_Problem description_. Below are some records: retype them all exactly, but not the pictures.

Stored data
#####

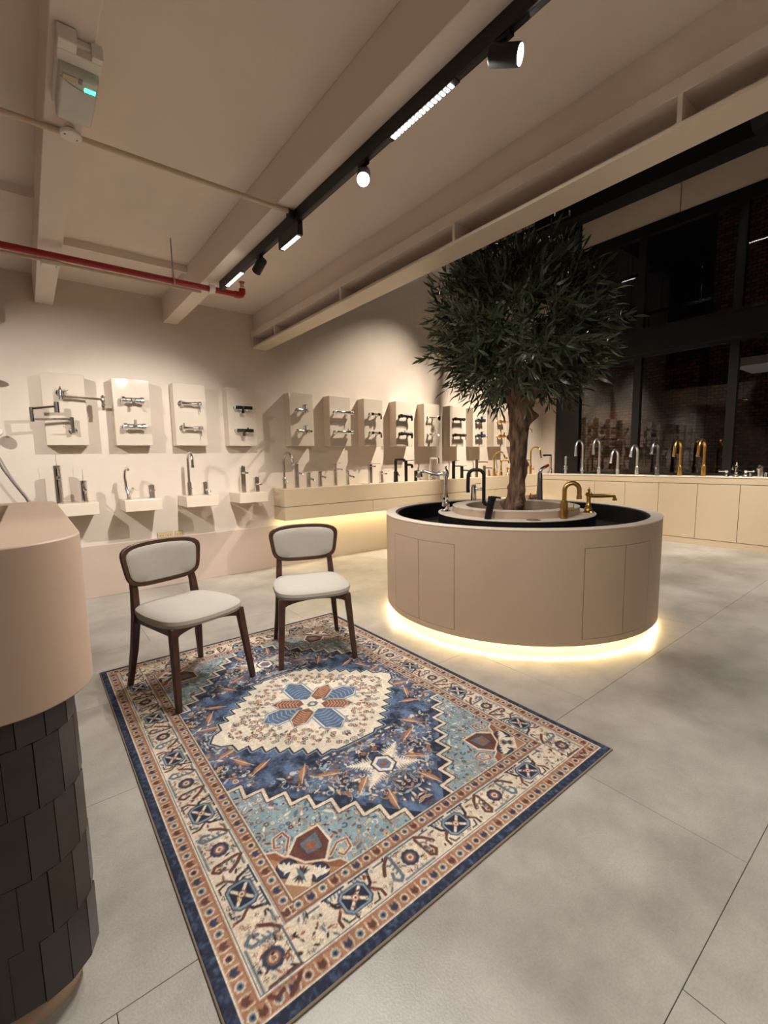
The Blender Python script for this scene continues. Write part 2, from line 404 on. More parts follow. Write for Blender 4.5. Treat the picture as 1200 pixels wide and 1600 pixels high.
# ================================================================== ceiling services
pipe_y, pipe_z = 3.77, 2.652
t = thing('sprinkler_pipe', 'red sprinkler pipe crossing under the ceiling beams with upright head', 'pipe', (0,0,0))
MB().cyl((-2.9,pipe_y,pipe_z),(1.47,pipe_y,pipe_z),.0215,n=18).build('pipe','red_paint',t)
MB().tube([(1.45,pipe_y,pipe_z),(1.485,pipe_y,pipe_z),(1.503,pipe_y,pipe_z+.006),(1.512,pipe_y,pipe_z+.024),(1.513,pipe_y,pipe_z+.05)],.027,n=16).build('elbow','red_paint',t)
h = MB().cyl((1.513,pipe_y,2.70),(1.513,pipe_y,2.715),.02).build('sprinkler_collar','chrome',t)
hd = MB().bar((1.501,pipe_y,2.713),(1.501,pipe_y,2.755),.005,.006).bar((1.525,pipe_y,2.713),(1.525,pipe_y,2.755),.005,.006).cyl((1.513,pipe_y,2.715),(1.513,pipe_y,2.745),.004).lathe([(.024,0),(.027,.002),(.024,.004)],16,(1.513,pipe_y,2.755))
hd.build('sprinkler_head','red_paint',t)
t = thing('pipe_hanger', 'steel loop hanger holding the red pipe on a threaded rod', 'pipe hanger', (.983,pipe_y,pipe_z))
MB().tube([(0,.0,.10)]+[(0,.03*math.sin(a),.03*math.cos(a)) for a in np.linspace(.35,2*math.pi-.35,20)]+[(0,0,.10)],.006,n=6).build('loop','steel',t)
MB().cyl((0,0,.09),(0,0,ZC-pipe_z),.004,n=8).build('rod','grey_plastic',t)
t = thing('red_riser', 'dark red vertical pipe end at the left picture edge', 'pipe', (-.215,4.86,2.50))
MB().lathe([(.0,0),(.03,.004),(.045,.02),(.05,.05),(.05,.455)],20).build('pipe','red_paint',t)
MB().lathe([(.06,0),(.066,.01),(.066,.05),(.06,.06)],20,(0,0,.2)).build('coupling','red_paint',t)
t = thing('conduit', 'beige cable conduit under the beams leading to the light track', 'conduit', (0,2.475,2.701))
MB().cyl((-2.9,0,0),(1.30,0,0),.0115,n=12).build('pipe','conduit_paint',t)
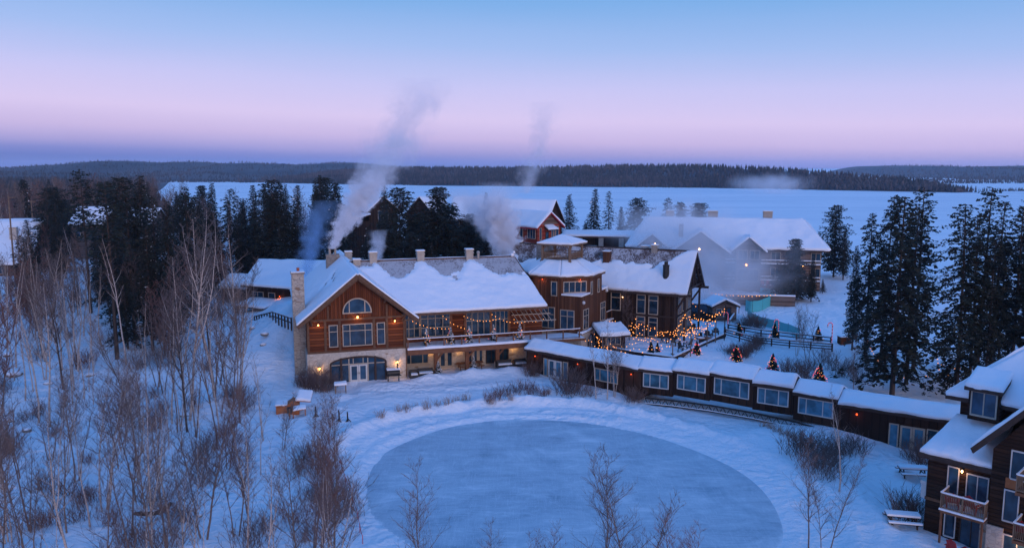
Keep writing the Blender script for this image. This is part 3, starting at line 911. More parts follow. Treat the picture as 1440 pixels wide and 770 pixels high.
    railing(t, [fc.p(9.0, -.1, 3.55), fc.p(15.0, -.1, 3.55)], 1.1, 1.9)
    # cupola
    m = MB(); h = 1.95; b0 = 11.9
    for sx in (-1, 1):
        for sy in (-1, 1):
            m.box(cx + sx * h - .13, cx + sx * h + .13, cy + sy * h - .13, cy + sy * h + .13, b0, 14.15)
            for dx, dy in ((-sx, 0), (0, -sy)):
                m.bar((cx + sx * h, cy + sy * h, 13.4), (cx + sx * h + dx * .75, cy + sy * h + dy * .75, 14.1), .12, .12)
    m.box(cx - h - .25, cx + h + .25, cy - h - .25, cy + h + .25, b0 - .12, b0 + .13)
    cu = m.build('cupola', 'beam_grey', t)
    m = MB()
    for s in (-1, 1):
        for z in (12.25, 12.95):
            m.box(cx - h, cx + h, cy + s * h - .05, cy + s * h + .05, z, z + .09); m.box(cx + s * h - .05, cx + s * h + .05, cy - h, cy + h, z, z + .09)
        for i in range(1, 18):
            p = -h + 2 * h * i / 18
            m.box(cx + p - .03, cx + p + .03, cy + s * h - .03, cy + s * h + .03, 12.3, 12.95); m.box(cx + s * h - .03, cx + s * h + .03, cy + p - .03, cy + p + .03, 12.3, 12.95)
    m.build('balustrade', 'beam_grey', cu)
    e = 2.5; z0, z1 = 14.2, 15.2
    m = MB(); cs = [(cx - e, cy - e, z0), (cx + e, cy - e, z0), (cx + e, cy + e, z0), (cx - e, cy + e, z0)]
    m.add(cs + [(cx, cy, z1)] + [(x, y, z - .18) for x, y, z in cs], [(0, 1, 4), (1, 2, 4), (2, 3, 4), (3, 0, 4), (5, 6, 1, 0), (6, 7, 2, 1), (7, 8, 3, 2), (8, 5, 0, 3), (8, 7, 6, 5)])
    cr = m.build('cupola_roof', 'beam_grey', cu)
    apx = (cx, cy, z1)
    for i in range(4):
        a, b = Vector(cs[i]), Vector(cs[(i + 1) % 4]); tp = Vector(apx); mid = (a + b) / 2
        snow_sheet(cu, [a, b, tp + (b - a) * .01, tp - (b - a) * .01], .15, 10, 8, name='cupola_snow', seed=i + 20, edge=.04)
    # dark chimney behind the cupola
    chimney(t, -9.3, -7.6, 6.2, 7.6, 9.5, 13.6, 'stone_dark', False)
    return t
make_tower()

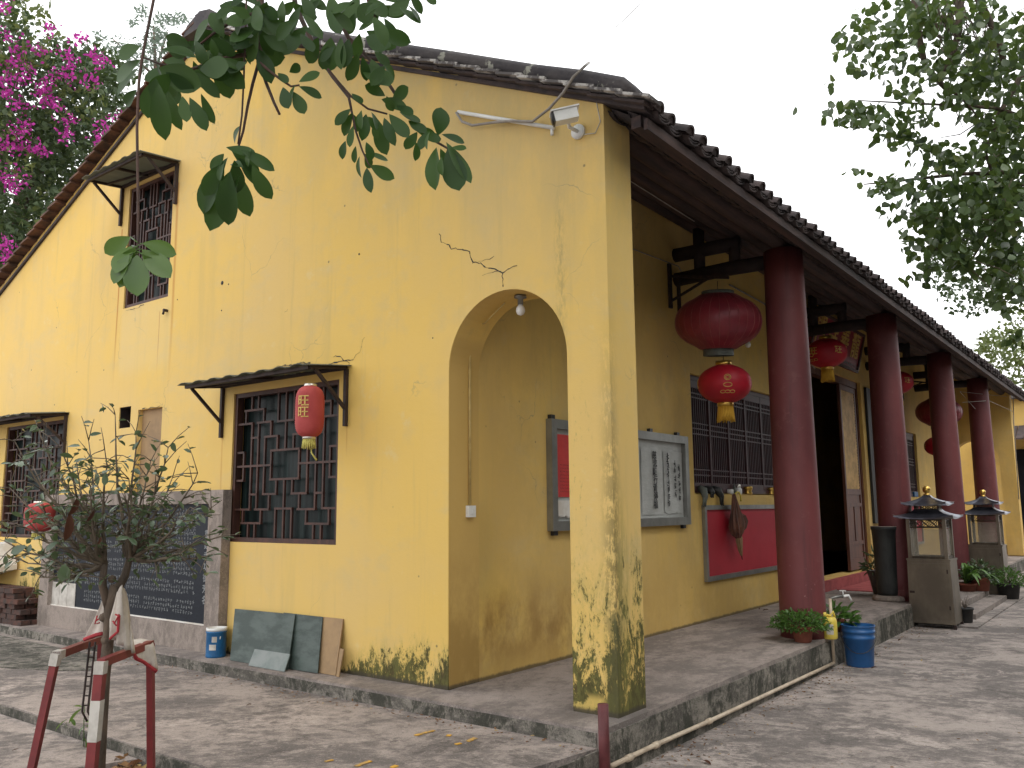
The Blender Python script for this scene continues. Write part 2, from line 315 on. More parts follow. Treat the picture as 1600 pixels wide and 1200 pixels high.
MAT['lightleaf']=leafmat('young_green_leaf',(.060,.125,.022),(.085,.155,.030),(.20,.34,.05),.32,.22,.5,False)
MAT['camleaf']=leafmat('glossy_shrub_leaf',(.040,.072,.036),(.100,.145,.075),(.16,.22,.07),.26,.14,.7,True)
MAT['camleaf_o']=leafmat('glossy_shrub_leaf_single',(.040,.072,.036),(.100,.145,.075),(.16,.22,.07),.26,.14,.7,False)
MAT['figleaf']=leafmat('backlit_round_leaf',(.012,.028,.013),(.066,.105,.034),(.13,.20,.04),.4,.28,.38,True,(.15,.18,.04))
MAT['figleaf_o']=leafmat('backlit_round_leaf_single',(.012,.028,.013),(.066,.105,.034),(.13,.20,.04),.4,.28,.38,False)
MAT['darktree']=leafmat('dark_tree_leaf',(.020,.038,.018),(.060,.090,.035),(.08,.13,.03),.5,.2,.3,True)
MAT['limeleaf']=leafmat('lime_tree_leaf',(.060,.085,.025),(.12,.15,.05),(.16,.2,.05),.5,.3,.3,True)
MAT['bract']=leafmat('magenta_bract',(.30,.022,.215),(.50,.050,.340),(.45,.04,.3),.6,.35,.2,True)
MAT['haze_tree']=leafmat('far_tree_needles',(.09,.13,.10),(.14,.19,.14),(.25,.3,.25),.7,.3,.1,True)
MAT['plant']=leafmat('pot_plant_leaf',(.045,.105,.025),(.090,.175,.040),(.15,.3,.05),.4,.25,.4,True)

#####

_Completed task_.
The Blender Python script for this scene continues. Write part 2, from line 404 on. More parts follow. Write for Blender 4.5. Treat the picture as 1200 pixels wide and 1600 pixels high.
# ================================================================== ceiling services
pipe_y, pipe_z = 3.77, 2.652
t = thing('sprinkler_pipe', 'red sprinkler pipe crossing under the ceiling beams with upright head', 'pipe', (0,0,0))
MB().cyl((-2.9,pipe_y,pipe_z),(1.47,pipe_y,pipe_z),.0215,n=18).build('pipe','red_paint',t)
MB().tube([(1.45,pipe_y,pipe_z),(1.485,pipe_y,pipe_z),(1.503,pipe_y,pipe_z+.006),(1.512,pipe_y,pipe_z+.024),(1.513,pipe_y,pipe_z+.05)],.027,n=16).build('elbow','red_paint',t)
h = MB().cyl((1.513,pipe_y,2.70),(1.513,pipe_y,2.715),.02).build('sprinkler_collar','chrome',t)
hd = MB().bar((1.501,pipe_y,2.713),(1.501,pipe_y,2.755),.005,.006).bar((1.525,pipe_y,2.713),(1.525,pipe_y,2.755),.005,.006).cyl((1.513,pipe_y,2.715),(1.513,pipe_y,2.745),.004).lathe([(.024,0),(.027,.002),(.024,.004)],16,(1.513,pipe_y,2.755))
hd.build('sprinkler_head','red_paint',t)
t = thing('pipe_hanger', 'steel loop hanger holding the red pipe on a threaded rod', 'pipe hanger', (.983,pipe_y,pipe_z))
MB().tube([(0,.0,.10)]+[(0,.03*math.sin(a),.03*math.cos(a)) for a in np.linspace(.35,2*math.pi-.35,20)]+[(0,0,.10)],.006,n=6).build('loop','steel',t)
MB().cyl((0,0,.09),(0,0,ZC-pipe_z),.004,n=8).build('rod','grey_plastic',t)
t = thing('red_riser', 'dark red vertical pipe end at the left picture edge', 'pipe', (-.215,4.86,2.50))
MB().lathe([(.0,0),(.03,.004),(.045,.02),(.05,.05),(.05,.455)],20).build('pipe','red_paint',t)
MB().lathe([(.06,0),(.066,.01),(.066,.05),(.06,.06)],20,(0,0,.2)).build('coupling','red_paint',t)
t = thing('conduit', 'beige cable conduit under the beams leading to the light track', 'conduit', (0,2.475,2.701))
MB().cyl((-2.9,0,0),(1.30,0,0),.0115,n=12).build('pipe','conduit_paint',t)
Keep writing the Blender script for this image. This is part 3, starting at line 911. More parts follow. Treat the picture as 1440 pixels wide and 770 pixels high.
    railing(t, [fc.p(9.0, -.1, 3.55), fc.p(15.0, -.1, 3.55)], 1.1, 1.9)
    # cupola
    m = MB(); h = 1.95; b0 = 11.9
    for sx in (-1, 1):
        for sy in (-1, 1):
            m.box(cx + sx * h - .13, cx + sx * h + .13, cy + sy * h - .13, cy + sy * h + .13, b0, 14.15)
            for dx, dy in ((-sx, 0), (0, -sy)):
                m.bar((cx + sx * h, cy + sy * h, 13.4), (cx + sx * h + dx * .75, cy + sy * h + dy * .75, 14.1), .12, .12)
    m.box(cx - h - .25, cx + h + .25, cy - h - .25, cy + h + .25, b0 - .12, b0 + .13)
    cu = m.build('cupola', 'beam_grey', t)
    m = MB()
    for s in (-1, 1):
        for z in (12.25, 12.95):
            m.box(cx - h, cx + h, cy + s * h - .05, cy + s * h + .05, z, z + .09); m.box(cx + s * h - .05, cx + s * h + .05, cy - h, cy + h, z, z + .09)
        for i in range(1, 18):
            p = -h + 2 * h * i / 18
            m.box(cx + p - .03, cx + p + .03, cy + s * h - .03, cy + s * h + .03, 12.3, 12.95); m.box(cx + s * h - .03, cx + s * h + .03, cy + p - .03, cy + p + .03, 12.3, 12.95)
    m.build('balustrade', 'beam_grey', cu)
    e = 2.5; z0, z1 = 14.2, 15.2
    m = MB(); cs = [(cx - e, cy - e, z0), (cx + e, cy - e, z0), (cx + e, cy + e, z0), (cx - e, cy + e, z0)]
    m.add(cs + [(cx, cy, z1)] + [(x, y, z - .18) for x, y, z in cs], [(0, 1, 4), (1, 2, 4), (2, 3, 4), (3, 0, 4), (5, 6, 1, 0), (6, 7, 2, 1), (7, 8, 3, 2), (8, 5, 0, 3), (8, 7, 6, 5)])
    cr = m.build('cupola_roof', 'beam_grey', cu)
    apx = (cx, cy, z1)
    for i in range(4):
        a, b = Vector(cs[i]), Vector(cs[(i + 1) % 4]); tp = Vector(apx); mid = (a + b) / 2
        snow_sheet(cu, [a, b, tp + (b - a) * .01, tp - (b - a) * .01], .15, 10, 8, name='cupola_snow', seed=i + 20, edge=.04)
    # dark chimney behind the cupola
    chimney(t, -9.3, -7.6, 6.2, 7.6, 9.5, 13.6, 'stone_dark', False)
    return t
make_tower()

The Blender Python script for this scene continues. Write part 2, from line 315 on. More parts follow. Treat the picture as 1600 pixels wide and 1200 pixels high.
MAT['lightleaf']=leafmat('young_green_leaf',(.060,.125,.022),(.085,.155,.030),(.20,.34,.05),.32,.22,.5,False)
MAT['camleaf']=leafmat('glossy_shrub_leaf',(.040,.072,.036),(.100,.145,.075),(.16,.22,.07),.26,.14,.7,True)
MAT['camleaf_o']=leafmat('glossy_shrub_leaf_single',(.040,.072,.036),(.100,.145,.075),(.16,.22,.07),.26,.14,.7,False)
MAT['figleaf']=leafmat('backlit_round_leaf',(.012,.028,.013),(.066,.105,.034),(.13,.20,.04),.4,.28,.38,True,(.15,.18,.04))
MAT['figleaf_o']=leafmat('backlit_round_leaf_single',(.012,.028,.013),(.066,.105,.034),(.13,.20,.04),.4,.28,.38,False)
MAT['darktree']=leafmat('dark_tree_leaf',(.020,.038,.018),(.060,.090,.035),(.08,.13,.03),.5,.2,.3,True)
MAT['limeleaf']=leafmat('lime_tree_leaf',(.060,.085,.025),(.12,.15,.05),(.16,.2,.05),.5,.3,.3,True)
MAT['bract']=leafmat('magenta_bract',(.30,.022,.215),(.50,.050,.340),(.45,.04,.3),.6,.35,.2,True)
MAT['haze_tree']=leafmat('far_tree_needles',(.09,.13,.10),(.14,.19,.14),(.25,.3,.25),.7,.3,.1,True)
MAT['plant']=leafmat('pot_plant_leaf',(.045,.105,.025),(.090,.175,.040),(.15,.3,.05),.4,.25,.4,True)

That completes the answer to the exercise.